What do I mean by “Hero Mode Refactoring”?  We’ve all worked with code that wasn’t easily made testable. Most of the time we see a big ball of mud and have no idea where to begin. Sometimes however we have an epiphany, a _great_idea_ , a “cold fusion” moment (that ends up being poignant in so many ways). 

Filled with the excitement of our vision we dive head long into our work, replacing concrete classes with interfaces, removing big swaths of redundant code, and in general making changes you should only make with a an already unit tested code base.  Before we know it, 5 things are broken in weird ways, and it now takes us days of manual verification to figure out what works and what doesn’t.  That is hero mode refactoring at its best.
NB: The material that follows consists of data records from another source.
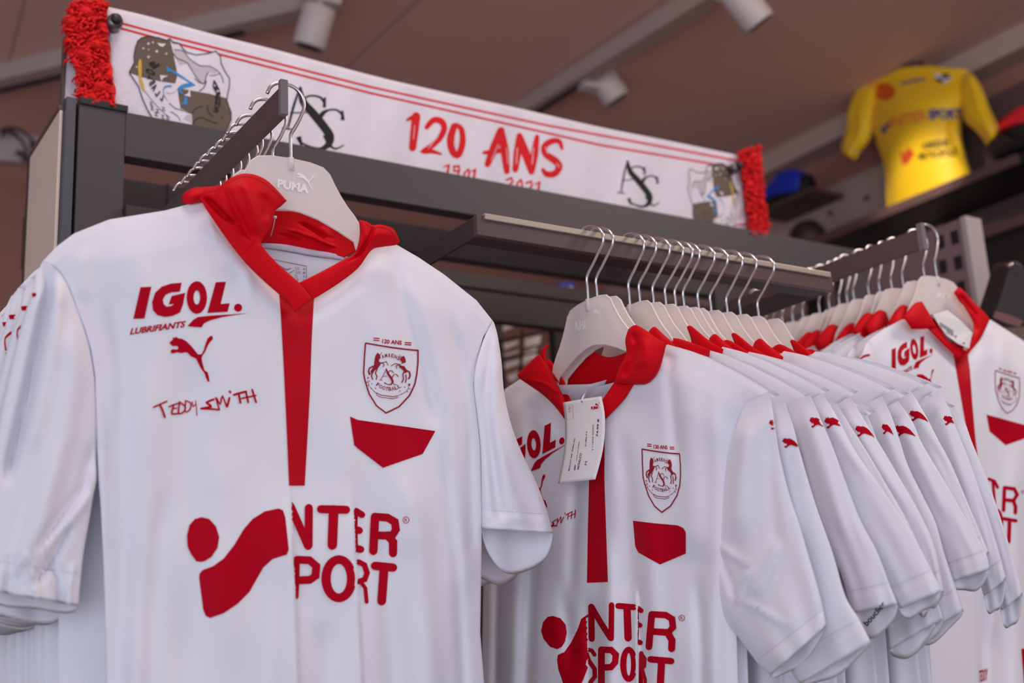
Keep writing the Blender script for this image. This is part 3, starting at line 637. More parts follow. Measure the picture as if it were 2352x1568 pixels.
patch('collar_stand', PL1, REDF, s1, [(606, 484), (640, 484), (700, 488), (750, 506), (800, 540), (832, 556)], [(600, 558), (640, 560), (700, 572), (740, 580), (792, 590)], [(606, 484), (600, 520), (600, 558)], [(832, 556), (820, 575), (792, 590)],
      res=(30, 44), off=-.020, folds=[fold([(690, 510), (740, 540), (760, 548)], 8, -.006, 6, 6), fold([(660, 525), (720, 545), (770, 568)], 7, .007, 6, 6), fold([(745, 520), (752, 560)], 6, .005, 8, 8), fold([(640, 535), (700, 552)], 7, -.005, 6, 6)], solid=.0016)
TAPE = mat('neck_tape', (206, 196, 214), .8)
patch('neck_tape', PL1, TAPE, s1, [(600, 553), (660, 560), (720, 572), (793, 582)], [(600, 568), (660, 577), (720, 588), (791, 597)], [(600, 553), (600, 568)], [(793, 582), (791, 597)], res=(8, 40), off=-.021, bulge=.002, solid=.001)
patch('neck_tape', PL1, TAPE, s1, [(612, 539), (650, 545), (700, 566)], [(606, 550), (650, 556), (706, 575)], [(612, 539), (606, 550)], [(700, 566), (706, 575)], res=(6, 20), off=-.032, bulge=.002, solid=.001)
patch('inner_back', PL1, WHITE, s1, [(596, 566), (660, 576), (720, 587), (800, 595)], [(600, 720), (760, 720)], [(596, 566), (590, 640), (600, 720)], [(800, 595), (790, 660), (760, 720)], res=(20, 24), off=-.023, solid=.001)
ib = bpy.data.objects['inner_back']
SIB = Surf([v.co+Vector(wloc(s1)) for v in ib.data.vertices], [tuple(p.vertices) for p in ib.data.polygons])
decal('size_print', SIB, flat([stroke2([(620, 594), (704, 611), (704, 640)], 1.6, caps=False), stroke2([(628, 600), (655, 618), (668, 616)], [1, 4, 2], sm=3), stroke2([(655, 640), (664, 628), (676, 620)], [3, 2, 1], sm=3)]) +
      [text2(t, ((678, y), (678+w, y+2), (678, y-6)), .0) for t, y, w in (('US', 618, 10), ('CAR', 627, 13), ('D', 636, 5), ('UE', 644, 8))]+[text2(t, ((696, y), (701, y+1), (696, y-5)), 0) for t, y in (('M', 620), ('1', 628), ('M', 637), ('M', 645))], GREYP, s1, eps=.0008)
# ---- clear plastic loop with a knob
V, Fc = tube([PL1.p(632, 499, .012), PL1.p(628, 520, .0), PL1.p(622, 542, -.012)], .0004, 6); obj('tag_thread', V, Fc, PAPER, s1)
V, Fc = tube([PL1.p(632, 497, .0128), PL1.p(632, 501, .0128)], .0016, 8); obj('thread_knob', V, Fc, PAPER, s1)
# ---- the other shirts on this rail
G1 = 'white shirts behind the closest one on the rail'
offs1 = [.045, .082, .106, .128, .150, .172, .194, .216, .238, .262, .286]
ords = ['second', 'third', 'fourth', 'fifth', 'sixth', 'seventh', 'eighth', 'ninth', 'tenth', 'eleventh', 'last']
proto = thing('football_shirt', 'white football shirt directly behind the closest one, only shoulder and sleeve showing', 'shirt', wloc(s1), G1)
torso(PL1, proto, top1, back1, [(248, 1760), (1120, 1760)], [(x+2-85*max(0, min(1, (y-1050)/300)), y) for x, y in left1], right1, [f for f in folds1[:6]], [], res=(70, 80), depth=.014, neck=.02, seed=4)
slp, SLP = sleeve(PL1, proto, L1, [(x-4, y) for x, y in R1], thick=.018, off0=.002, lip=46, folds=[fold([(112, 606), (98, 680), (72, 780), (40, 900), (0, 1060)], 9, .010, 20, 60), fold([(118, 606), (120, 680), (100, 800), (60, 1000)], 9, -.010, 20, 60), fold([(150, 900), (120, 1100), (40, 1300)], 20, .008), fold([(100, 1180), (70, 1260), (50, 1370)], 10, -.008, 30, 5), fold([(150, 1200), (140, 1290), (130, 1400)], 10, .008, 30, 5)], seed=8, wav=.003, res=(60, 56))
slr, _ = sleeve(PL1, proto, L1r, R1r, thick=.016, off0=-.002, lip=110, seed=9, wav=.003, res=(50, 48))
decal('cat_tail_print', SLP, flat([stroke2([(88, 672), (76, 673), (62, 680), (48, 696), (38, 712)], [12, 10, 8, 5, 4], sm=4), stroke2([(96, 705), (86, 708), (74, 716), (66, 728), (70, 760)], [7, 7, 6, 3, 5], sm=4)]), REDP, slp)
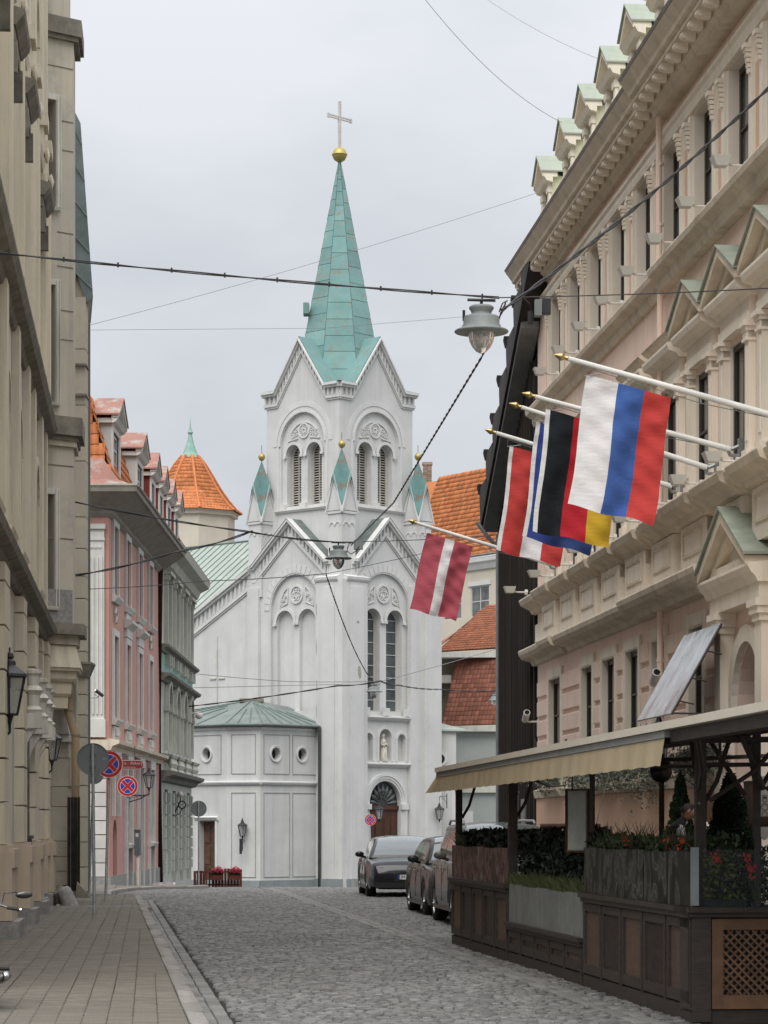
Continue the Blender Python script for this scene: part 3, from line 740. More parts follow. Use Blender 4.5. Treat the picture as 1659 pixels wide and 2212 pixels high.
for s0, s1 in wA:
    holes += [archp(s0, s1, 6.3, 8.5), rectp(s0, s1, 10.6, 13.1), archp(s0 + .1, s1 - .1, 14.6, 17.2), rectp(s0, s1, 18.4, 20.6)]
mb = MB(); mb.wall(rectp(0, 30, 5.5, 21), holes, 0, .32); mb.build('wall', m_bg, A, FA)
mb = MB(); mb.box(-.0, 30, -.32, -.30, -.2, 21); mb.box(.02, .3, -9, -.33, -.2, 22); mb.build('back_wall', m_bg, A, FA)
for s0, s1 in wA:
    window(A, FA, s0 + .02, s1 - .02, 6.32, 8.48, -.22, m_owood, m_glass, 2, 2, .08, arch=True)
    window(A, FA, s0 + .02, s1 - .02, 10.62, 13.08, -.22, m_owood, m_glass_l, 2, 3, .08)
    window(A, FA, s0 + .12, s1 - .12, 14.62, 17.18, -.22, m_owood, m_glass, 2, 3, .08, arch=True)
    window(A, FA, s0 + .02, s1 - .02, 18.42, 20.58, -.22, m_owood, m_glass, 2, 2, .08)
    t = MB()
    for z0, z1, ex in ((6.1, 8.6, 0), (10.4, 13.2, .0), (14.4, 17.2, .0)):
        t.box(s0 - .17, s0 - .02, .003, .07, z0, z1 - (.6 if z0 != 10.4 else 0)); t.box(s1 + .02, s1 + .17, .003, .07, z0, z1 - (.6 if z0 != 10.4 else 0))
        t.sweep([(.003, z0 - .12), (.14, z0 - .1), (.18, z0), (.003, z0 + .03)], s0 - .25, s1 + .25)
    for z1 in (8.5 - .68, 17.2 - .575):
        t.arc((s0 + s1) / 2, z1, (s1 - s0) / 2 + .02, (s1 - s0) / 2 + .18, .003, .08, 0, 180, 14)
    t.build('window_surround', m_bg2, A, FA)
    h = MB(); h.box(s0 - .22, s1 + .22, .003, .2, 13.22, 13.42); h.sweep([(.003, 13.42), (.22, 13.42), (.34, 13.56), (.36, 13.64), (.003, 13.74)], s0 - .3, s1 + .3)
    for s_ in (s0 - .12, s1 + .12): h.box(s_ - .07, s_ + .07, .004, .24, 12.75, 13.21)
    h.build('window_hood', m_led, A, FA)
for s_ in (.75, 2.9, 6.2, 8.6, 12.3, 16.0, 19.7):
    t = MB(); t.box(s_ - .32, s_ + .32, .003, .14, 10.1, 15.2); t.box(s_ - .22, s_ + .22, .141, .19, 10.4, 14.3); t.box(s_ - .38, s_ + .38, .004, .22, 15.2, 15.45)
    t.lathe([(.0, .0), (.13, .02), (.17, .07), (.0, .12)], 12, T(s_, .14, 14.7) @ RX(math.radians(-90)))
    t.box(s_ - .32, s_ + .32, .003, .12, 15.46, 21); t.box(s_ - .3, s_ + .3, .003, .12, 5.9, 9.6)
    t.build('pilaster', m_bg2, A, FA)
prf = [(.003, 9.5), (.06, 9.52), (.1, 9.62), (.24, 9.7), (.3, 9.82), (.3, 9.88), (.003, 9.98)]
mb = MB(); mb.sweep(prf, 0, 30); mb.build('storey_ledge', m_led, A, FA)
prf = [(.003, 5.42), (.08, 5.44), (.12, 5.55), (.26, 5.6), (.3, 5.7), (.003, 5.8)]
mb = MB(); mb.sweep(prf, 0, 30); mb.build('storey_ledge', m_led, A, FA)
# ground floor of yellow block piers, peach plinth and granite foot
gh = [rectp(2.4, 4.2, 1.6, 4.4), rectp(8.2, 10.4, .2, 4.4), rectp(13.5, 15.8, 1.6, 4.4)]
mb = MB(); mb.wall(rectp(0, 30, -.1, 5.5), gh, 0, .5); mb.build('ground_floor_wall', m_bg, A, FA)
for q in gh:
    window(A, FA, q[0][0] + .02, q[1][0] - .02, q[0][1] + .02, q[2][1] - .02, -.4, m_owood, m_glass, 2, 3, .09)
for s0, s1, y in ((.0, 1.3, .16), (1.3, 2.2, .08), (4.5, 5.5, .08), (6.1, 7.6, .16), (10.7, 11.9, .16), (16.2, 17.6, .16)):
    z = 1.42; k = 0
    while z < 5.3:
        h_ = .62 if z > 1.5 else .6; b = MB(); z1 = min(z + h_, 5.40)
        b.hexa([(s0, .003, z), (s1, .003, z), (s1 - .01, y, z + .012), (s0 + .01, y, z + .012), (s0, .003, z1 - .012), (s1, .003, z1 - .012), (s1 - .01, y, z1 - .024), (s0 + .01, y, z1 - .024)])
        b.build('stone_block', m_bg2, A, FA); z = z1
    b = MB(); b.box(s0 - .06, s1 + .06, .004, y + .1, .36, 1.32); b.box(s0 - .03, s1 + .03, .004, y + .13, 1.1, 1.36); b.box(s0 - .02, s1 + .02, .004, y + .07, 1.36, 1.419); b.build('pier_plinth', m_ped, A, FA)
    b = MB(); b.box(s0 - .1, s1 + .1, .004, y + .2, -.1, .35); b.build('granite_foot', m_gran, A, FA)
b = MB(); b.box(0, 30, .003, .07, .1, 1.3); b.build('plinth', m_ped, A, FA)
# baluster ornaments over the doorway
for s_ in (4.35, 5.75, 7.9, 10.6):
    o_ = MB(); o_.lathe([(.0, 0), (.13, .0), (.16, .06), (.1, .12), (.12, .3), (.17, .38), (.1, .46), (.12, .62), (.15, .66), (.15, .72), (0, .74)], 12, T(s_, .25, 3.55)); o_.box(s_ - .15, s_ + .15, .003, .4, 3.3, 3.55)
    o_.sweep([(.003, 2.6), (.12, 3.0), (.3, 3.3), (.003, 3.3)], s_ - .1, s_ + .1)
    o_.build('ornament', m_bg, A, FA)
# the oriel: canted face, short front face
oA = Vector((-6.99, 55.0, 0)); od = Vector((.779, .627, 0)).normalized(); on = Vector((od.y, -od.x, 0))
FO = frame_at(oA, od, on)            # x along the canted face, y outward toward the street
wO = .74
def opoly(e):                        # plan polygon of the oriel, grown by e
    p0 = oA - on * 0 + on * e - od * .3; p1 = oA + od * (wO + e * .45) + on * e; p2 = p1 + DS * 1.3; p3 = p2 - Vector((DS.y, -DS.x, 0)) * 1.5
    return [(p0.x, p0.y), (p1.x, p1.y), (p2.x, p2.y + e), (p3.x, p3.y + e), (p0.x - 1.0, p0.y + 1)]
OR = MB()
seg = [(18.3, 22, -.10, 'm'), (17.95, 18.3, .18, 'l'), (10.1, 17.95, 0, 'm'), (9.72, 10.1, .2, 'l'), (9.5, 9.72, .07, 'm'), (5.85, 9.5, 0, 'm'), (5.62, 5.85, .24, 'l'), (5.42, 5.62, .1, 'm')]
mm_, ll_ = MB(), MB()
for z0, z1, e, k in seg:
    if k == 'm' and e == 0: continue
    if k == 'm': mm_.prism(opoly(e), z0 + .001, z1 - .001)
    else: MB().prism(opoly(e), z0 + .001, z1 - .001).build('oriel_ledge', m_led, A, I4)
for z0, z1 in ((17.86, 17.949), (9.62, 9.719)): MB().prism(opoly(.11), z0, z1).build('oriel_ledge', m_led, A, I4)
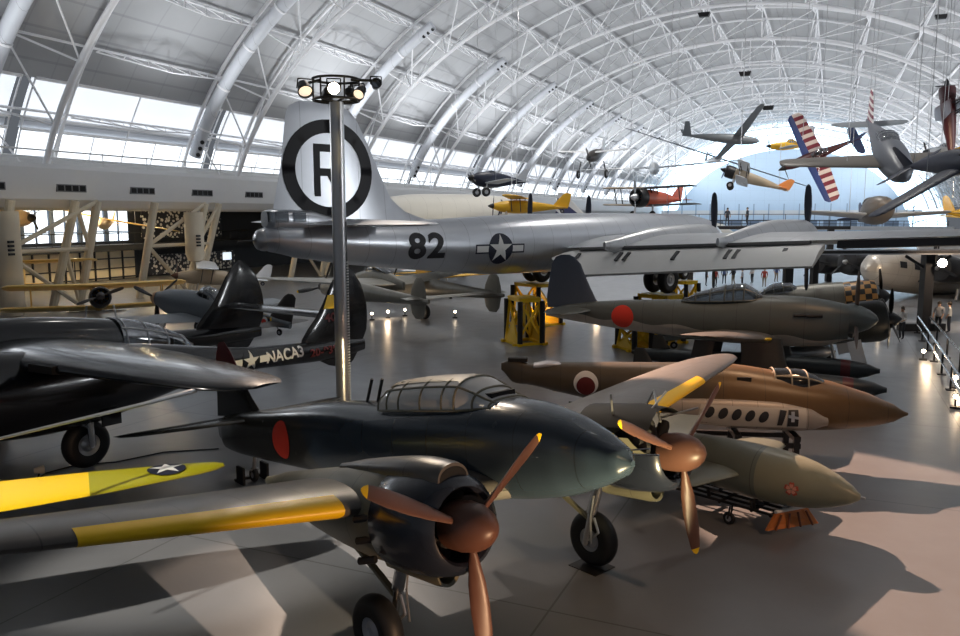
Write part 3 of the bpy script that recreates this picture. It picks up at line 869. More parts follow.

This situation reminds me a great deal of the difficulties I had with getting back in shape. I was a pretty decent athlete in my college days, but the real world had other ideas. Years later I tried to get back in shape several times, each time I tried my hardest right off the bat, and most of the time got injured in the process.  It wasn’t until age had given me some patience that I was able to actually get back in the gym in a consistent way. I had to work on the areas I could handle in a gradual way, instead of going 100% day 1.  I wasted years trying to get to 19 year old me in a month, but it only took me 6 months going the gradual way to be in decent shape.

So too our codebases will behave if we try and go full out on day 1. That code didn’t get that way overnight, and usually cannot be fixed overnight.  Take a “siege” mentality into your code maintenance and realize this is a battle best fought gradually.